What does that look like? It looks like devoted time to pray. It looks like careful study of the scriptures that others won’t have the time for; that’s what you’re being paid to do, there isn’t a scriptural argument for paying elders apart from this (1 Timothy 5). It looks like an attentiveness to your own heart, but also a laser-focus on dealing with, and maturing through, your personal challenges rather than wallowing in them. It looks like taking responsibility for yourself and repenting of your sin, including apologising as publicly as required.

Then after you’ve taken care of yourself, ministry includes developing the skills needed to care for people’s souls well. There are three angles here, all exemplified in the Fathers: reading the Bible, theological acumen, and knowledge of people. Pastors should be growing in their skills reading the Bible, not assuming that they basically know how to do that. Pastors should be staying theologically sharp, assuming that true theology is always practically useful because—at the very least—you want to say true things about God. Pastors should be students of people and of the human heart, this starts with your own and then extends into every interaction you have with others; you’re always reflecting and learning.

Then finally there’s actually caring for souls, what does that look like? It looks primarily like the ministry of word, sacrament, and prayer. You feed the people with Jesus—word and bread—week by week in gathered worship. You teach the word in other occasions as they arise. You minister the word to people individually as you talk over their challenges with them; pastoral ‘counselling’ is not what that word has come to mean but word ministry. And you pray, with people and for people.

That is, in essence, the job. Which is why it’s best not to think of it as a job. Different pastors will have different strengths and should lean into those strengths as God-given gifts, as well as ensuring that they build teams which let them do that by shoring up weaknesses and developing strengths.

None of it is anything you can ever have finished, and a lot of it is difficult to put in a calendar or devise a metric for. It doesn’t fit within a 9-5 but it also happens while you’re in ‘the office.’

But what about all the other stuff?

Staff it.

No, more seriously, there are a wide array of practical tasks that need to be done. The regulatory demand on churches from government is ever-increasing, while each piece individually seems reasonable enough the whole itself is becoming crippling. There’s not lots that can be done about that, but we should talk about it more. None of those things are things that a Pastor is necessarily going to be gifted at. How do you find time for the ‘real work’ of actually being a Pastor?

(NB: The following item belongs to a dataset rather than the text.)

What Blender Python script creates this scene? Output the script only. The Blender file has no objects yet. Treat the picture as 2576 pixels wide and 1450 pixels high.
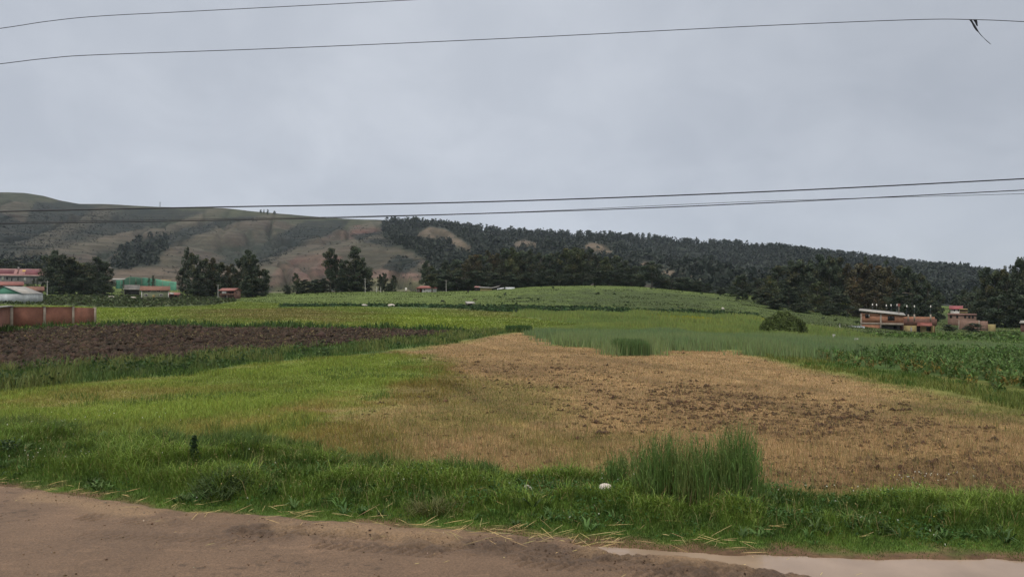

It’s not easy. The glib answer is, you do the things you’re good at, you hire people or find volunteers to do the things you’re not, and you keep focused on your priorities. It’s not that easy of course, but that’s the direction of travel we should aim for. Because the real ‘task’ isn’t task driven, tasks will creep in and capture you. Draw lines with your team, say no to some things, carefully examine which things absolutely must be done and which aren’t that important. Remember that you’re there to care for souls, to study the word and preach and teach it, to pray, and to administer the sacraments.

Realistically, some of the other stuff needs doing. Your church might not be in a position to build an administration and operations team that can help pastors be pastors, or you might be gifted at those areas and want to be involved. That’s reality, but structure your week and arrange your priorities so you remember what you’re there for. Your role isn’t to keep a charity running but to know God and speak about him to his people. The charity probably does need to keep running to allow that to happen. Get them the right way around in your head and heart and then start to find your way through.